Patricians in ancient Rome
Roman citizens were divided into two social classes, Plebeians (nicknamed Plebs) and Patricians (nicknamed Pats.)
The patricians were the upper class. They were the wealthy land owners.
The plebeians were the lower class. They included everyone who was not a patrician. They were sometimes just called plebs. At one time, plebs were the poor people of ancient Rome. They were the workers. Plebeians and patricians rarely mixed socially. (Slaves did not fall into either group.)
In the beginning, their daily life was quite different:
For a while, it was illegal for a pleb and patrician to marry. Under the Republic, that law was finally changed. Still, marriages between the classes was rare.

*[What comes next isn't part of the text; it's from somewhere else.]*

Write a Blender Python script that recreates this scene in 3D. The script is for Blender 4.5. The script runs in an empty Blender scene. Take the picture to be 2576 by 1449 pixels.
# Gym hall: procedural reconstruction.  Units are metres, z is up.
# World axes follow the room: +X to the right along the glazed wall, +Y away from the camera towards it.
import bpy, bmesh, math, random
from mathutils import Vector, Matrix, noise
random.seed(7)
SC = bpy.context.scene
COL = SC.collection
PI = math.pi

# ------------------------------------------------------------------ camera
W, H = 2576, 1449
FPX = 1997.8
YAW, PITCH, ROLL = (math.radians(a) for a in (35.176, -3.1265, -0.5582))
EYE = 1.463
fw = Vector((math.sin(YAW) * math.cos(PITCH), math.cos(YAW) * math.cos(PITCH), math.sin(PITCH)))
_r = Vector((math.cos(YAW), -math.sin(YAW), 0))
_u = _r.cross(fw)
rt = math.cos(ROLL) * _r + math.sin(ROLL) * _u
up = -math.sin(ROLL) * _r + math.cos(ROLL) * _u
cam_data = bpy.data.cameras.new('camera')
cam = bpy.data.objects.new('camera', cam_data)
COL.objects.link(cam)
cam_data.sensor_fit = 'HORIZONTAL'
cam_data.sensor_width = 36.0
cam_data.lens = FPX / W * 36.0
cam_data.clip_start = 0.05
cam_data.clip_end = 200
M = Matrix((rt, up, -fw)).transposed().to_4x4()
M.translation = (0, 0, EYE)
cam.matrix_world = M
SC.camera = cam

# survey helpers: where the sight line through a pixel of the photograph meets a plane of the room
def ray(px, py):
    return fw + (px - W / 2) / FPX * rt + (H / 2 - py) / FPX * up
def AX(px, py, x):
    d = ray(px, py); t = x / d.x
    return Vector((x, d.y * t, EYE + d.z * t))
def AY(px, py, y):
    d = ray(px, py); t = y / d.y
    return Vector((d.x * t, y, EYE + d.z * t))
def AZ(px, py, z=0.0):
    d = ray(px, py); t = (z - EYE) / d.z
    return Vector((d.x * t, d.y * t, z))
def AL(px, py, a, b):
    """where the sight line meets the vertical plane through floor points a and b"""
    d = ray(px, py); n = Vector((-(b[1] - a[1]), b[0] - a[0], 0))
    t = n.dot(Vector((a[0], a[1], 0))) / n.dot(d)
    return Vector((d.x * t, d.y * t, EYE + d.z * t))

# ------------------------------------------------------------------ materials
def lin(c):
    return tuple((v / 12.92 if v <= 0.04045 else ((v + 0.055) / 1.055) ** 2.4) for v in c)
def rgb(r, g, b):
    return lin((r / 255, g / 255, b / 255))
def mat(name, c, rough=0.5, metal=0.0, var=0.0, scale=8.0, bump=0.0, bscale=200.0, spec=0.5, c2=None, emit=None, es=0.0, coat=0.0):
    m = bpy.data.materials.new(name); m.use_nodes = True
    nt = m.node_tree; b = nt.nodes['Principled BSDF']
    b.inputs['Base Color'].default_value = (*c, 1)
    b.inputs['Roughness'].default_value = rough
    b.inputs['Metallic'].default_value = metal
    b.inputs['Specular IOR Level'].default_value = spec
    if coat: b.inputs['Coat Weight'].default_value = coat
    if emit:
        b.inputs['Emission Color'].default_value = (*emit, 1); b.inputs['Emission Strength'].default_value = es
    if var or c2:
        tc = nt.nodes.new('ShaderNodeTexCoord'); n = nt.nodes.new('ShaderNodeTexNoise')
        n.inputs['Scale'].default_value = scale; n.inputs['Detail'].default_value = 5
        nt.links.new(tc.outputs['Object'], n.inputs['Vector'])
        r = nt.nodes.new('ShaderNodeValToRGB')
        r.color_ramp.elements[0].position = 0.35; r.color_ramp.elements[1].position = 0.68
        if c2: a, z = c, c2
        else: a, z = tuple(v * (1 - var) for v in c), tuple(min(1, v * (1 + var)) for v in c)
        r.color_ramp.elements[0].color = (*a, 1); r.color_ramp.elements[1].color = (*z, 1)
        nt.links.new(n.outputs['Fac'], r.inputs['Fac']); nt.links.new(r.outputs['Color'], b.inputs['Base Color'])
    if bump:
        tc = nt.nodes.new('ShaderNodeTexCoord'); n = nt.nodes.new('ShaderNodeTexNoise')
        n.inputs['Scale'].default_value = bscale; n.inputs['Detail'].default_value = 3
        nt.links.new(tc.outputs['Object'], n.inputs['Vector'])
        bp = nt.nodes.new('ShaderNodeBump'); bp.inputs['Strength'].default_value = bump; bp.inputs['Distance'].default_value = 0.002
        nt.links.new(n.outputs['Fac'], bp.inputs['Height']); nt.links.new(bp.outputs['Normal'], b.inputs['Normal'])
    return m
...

In the beginning, under the Kingdom and probably under the Republic as well, classes dressed very differently. It was easy to tell who was a pleb and who was a patrician. This site has great pictures to show you the difference. Over time, the way plebs and patricians dressed became more similar. Boys wore a tunic down to their knees. It was white, with a crimson border. Once a boy became a citizen at age 16 or 17, he put aside his childish clothes, and wore an all-white tunic. Roman girls wore a simple tunic with a belt at the waist. When they went outside, girls wore a second tunic that reached their feet.

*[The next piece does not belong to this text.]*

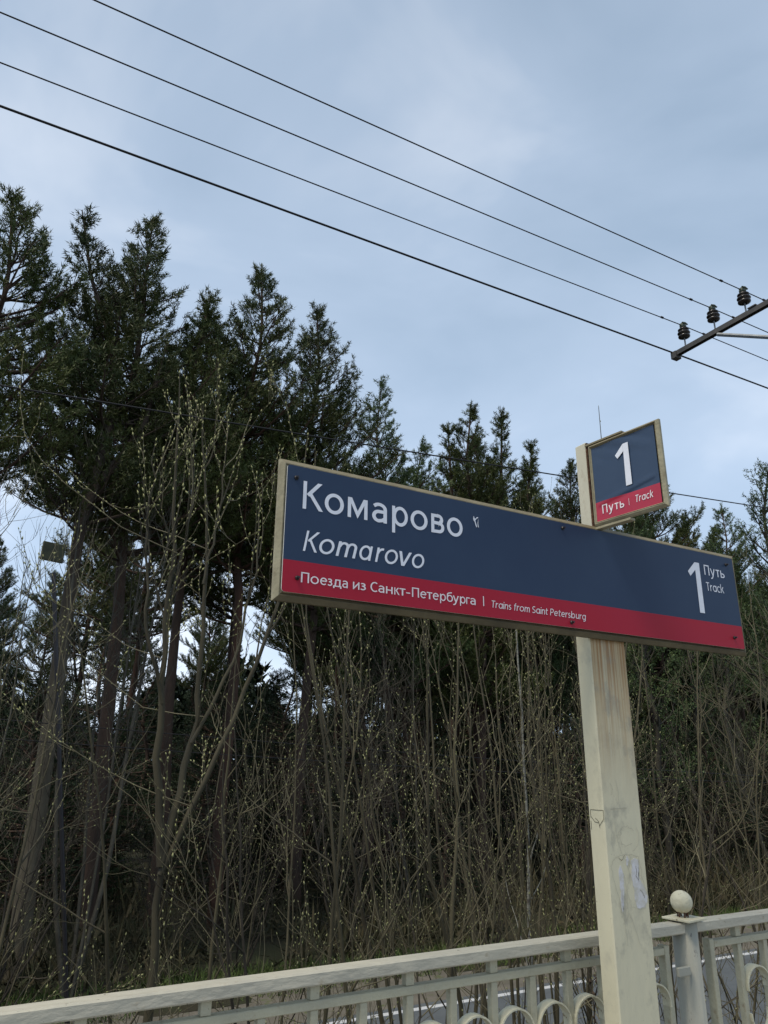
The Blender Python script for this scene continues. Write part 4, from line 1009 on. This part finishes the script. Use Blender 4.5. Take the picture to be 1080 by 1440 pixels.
# grass
def grass(name, label, x0, x1, y0, y1, n, h, m, zf, seed, dens=None):
    g_ = np.random.default_rng(seed); X = g_.uniform(x0, x1, n); Y = g_.uniform(y0, y1, n)
    k = (np.sin(X * 1.7 + 2 * np.sin(Y)) + np.sin(X * .6 + Y * 1.9) + g_.normal(size=n) * .6) > -.3; X, Y = X[k], Y[k]; n = len(X)
    Z = zf(X, Y) - .01; a = g_.uniform(0, 6.28, n); hh = h * g_.uniform(.4, 1.3, n); w_ = .006 + .008 * g_.random(n)
    B = np.stack([X, Y, Z], 1); sdv = np.stack([np.cos(a), np.sin(a), 0 * a], 1); tip = B + np.stack([g_.normal(size=n) * .5 * hh, g_.normal(size=n) * .5 * hh, hh], 1)
    V = np.stack([B - sdv * w_[:, None], B + sdv * w_[:, None], tip], 1).reshape(-1, 3); mb = MB(); mb.add(V, t=np.arange(3 * n).reshape(-1, 3))
    tag(obj(name, mb.mesh(name), m), label, 'grass', kind='stuff')
grass('grass', 'green grass strip between the sandy verge and the wood', -3, 34, 11.5, 12.9, 40000, .15, MT['grass'], gh, 61)
def undergrowth():
    g_ = np.random.default_rng(66); n = 42000; Y = 12.6 + 9 * g_.random(n) ** 1.3; X = g_.uniform(-.25, 2.0, n) * Y
    k = np.sin(X * 2.3 + 1.5 * np.sin(Y * 1.7)) + np.sin(X * .9 - Y * 1.4) + g_.normal(size=n) * .7 > -.2; X, Y = X[k], Y[k]; n = len(X)
    Z = gh(X, Y); hh = g_.uniform(.08, 1.0, n) ** 1.5 * (.9 + .5 * np.sin(X * 1.1) * np.sin(Y)); a = g_.uniform(0, 6.28, n)
    B = np.stack([X, Y, Z + hh * g_.uniform(0, .6, n)], 1); sdv = np.stack([np.cos(a), np.sin(a), g_.normal(size=n) * .5], 1) * g_.uniform(.006, .035, n)[:, None]
    tip = B + g_.normal(size=(n, 3)) * .16 + np.stack([0 * X, 0 * X, hh * .4], 1)
    mb = MB(); mb.add(np.stack([B - sdv, B + sdv, tip], 1).reshape(-1, 3), t=np.arange(3 * n).reshape(-1, 3))
    tag(obj('undergrowth', mb.mesh('undergrowth'), mat('undergrowth_leaves', (.030, .036, .014), .8, (.075, .058, .030), 4, 5)), 'dark low undergrowth on the forest floor', 'undergrowth', kind='stuff')
undergrowth()
grass('dry_grass', 'dry grass and litter at the foot of the saplings', -3, 14, 2.5, 5.5, 22000, .16, MT['drygrass'], lambda X, Y: GZ + 0 * X + .3 * np.maximum(0, 1 - (Y - 2.35) / 1.6) ** 2, 62)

Both classes were similar in what they could do. All free adult males were citizens, no matter what their class. In both classes, the oldest male was the paterfamilias or head of the family. Old age was honored. If you could afford them, both classes owned slaves. The houses of both classes could be designed the same way unless you were too poor to own your own home. Homes were dependent upon what you could afford. Everyone worshipped the same gods. They observed the same festivals and holy days. Everyone spoke Latin and everyone went to the baths and enjoyed the forum.

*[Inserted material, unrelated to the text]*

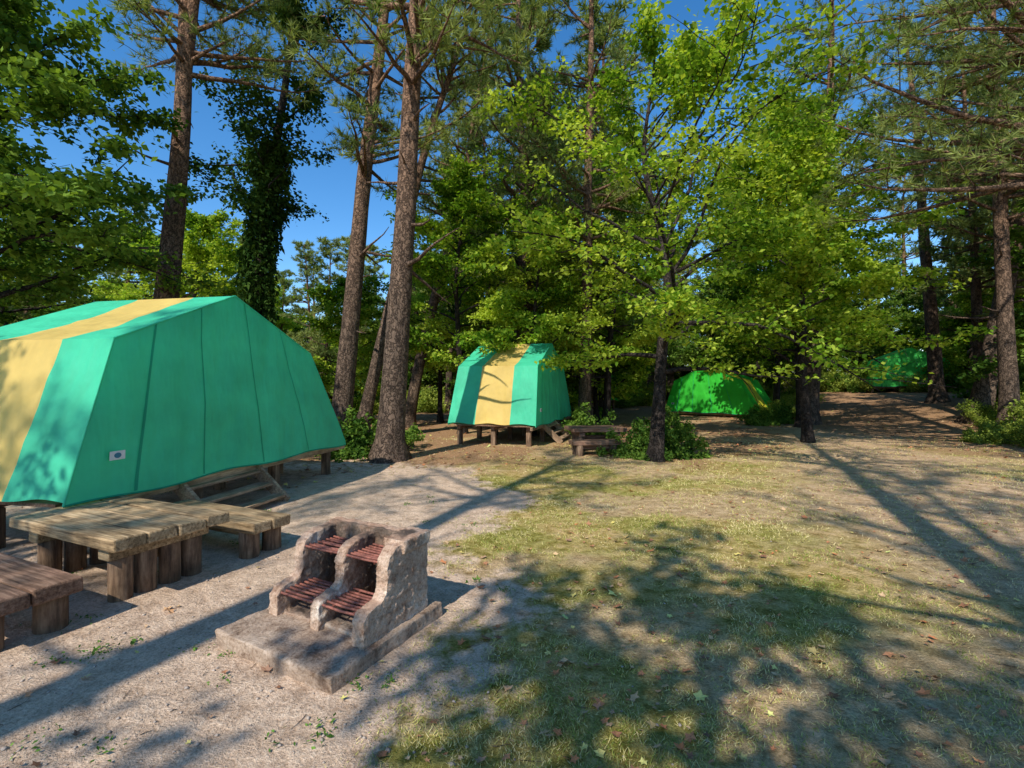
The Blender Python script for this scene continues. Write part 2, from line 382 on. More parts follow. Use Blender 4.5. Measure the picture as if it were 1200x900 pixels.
def broad(seed, H=9, r0=.17, lean=(0, 0), cs=.25, bl=3.8, nb=34, nleaf=45000, ls=.1, wob=.2, leafm=None, bark=None, layer=.5, sub=9, azb=None, upel=.3, clear=0.):
    rs = np.random.RandomState(seed); mb = MB()
    tp = trunk_pts(H*.93, lean, rs, 22, wob); t = np.linspace(0, 1, 22)
    rad = r0*(1-.88*t)
    tube(mb, tp, rad*(1+.4*np.exp(-t*H/.3)), 12, 0, flare=.5*np.exp(-t*H/.4), rough=.08, seed=seed)
    S = []; E = []
    for i in range(nb):
        f = (i+rs.rand())/nb; h = cs+(1-cs)*f*.98
        p0 = np.array([np.interp(h, t, tp[:, j]) for j in range(3)])
        az = i*2.4+rs.normal(0, .4)
        if azb is not None and rs.rand() < .5: az = azb+rs.normal(0, .7)
        L = bl*(math.sin(math.pi*min(1, .25+f*.72))**.7)*rs.uniform(.65, 1.15)
        el = rs.normal(upel+.55*f, .2)
        bp = bpath(p0, az, el, L, 7, rs, -.35 if f < .6 else 0, .13)
        tube(mb, bp, np.linspace(max(.014, np.interp(h, t, rad)*.5), .007, 8), 5, 0)
        for j in range(sub):
            u = .2+.8*(j+rs.rand())/sub
            q0 = np.array([np.interp(u*7, range(8), bp[:, c]) for c in range(3)])
            side = 1 if j % 2 else -1
            sp = bpath(q0, az+side*rs.uniform(.3, 1.2), el*.4+rs.normal(0, .22), L*rs.uniform(.2, .45)*(1.2-u*.5), 4, rs, -.2, .15)
            tube(mb, sp, np.linspace(.012, .004, 5), 3, 0)
            for c in range(4):
                S.append(sp[c]); E.append(sp[c+1])
                if c > 0:
                    a2 = az+rs.uniform(-1.6, 1.6); l2 = rs.uniform(.2, .5)
                    e2 = sp[c]+np.array([math.cos(a2)*l2, math.sin(a2)*l2, rs.normal(-.02, .08)])
                    S.append(sp[c]); E.append(e2)
    S = np.array(S); E = np.array(E)
    w = rs.rand(len(S))**2+.04
    if clear: w = w*sstep(clear-.3, clear+.3, S[:, 2])
    w /= w.sum()
    ii = rs.choice(len(S), nleaf, p=w)
    u = rs.rand(nleaf, 1)
    P = S[ii]*(1-u)+E[ii]*u+rs.normal(0, 1, (nleaf, 3))*np.array([.11, .11, .11*layer])
    leaves(mb, P, ls, 1, rs=rs)
    return mb.build('broadleaf_mesh', [bark or M_bbark, leafm or M_broad])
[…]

Over time, laws changed and styles came and went, but always to the ancient Romans there were two different social levels, even when their daily life was exactly the same - the plebs and the patricians (the nobility.) It was not a question of wealth, although the poor of Rome were mostly plebs and the rich of Rome were mostly patricians. Rather, it was an ancestry or an inheritance of sorts. If both your parents were patricians, you were a patrician. If both your parents were plebs, you were a pleb. When one of your parents was a pleb and the other a patrician, the patricians might accept you into their social circle, but there was always an undercurrent or an awareness that you didn't really fully belong, and the same held true for the plebs.
Although over time the Romans changed many laws to make patricians and plebeians equal under the law, they never really changed their attitudes. You might say they were social snobs, whether they were plebeians or patricians.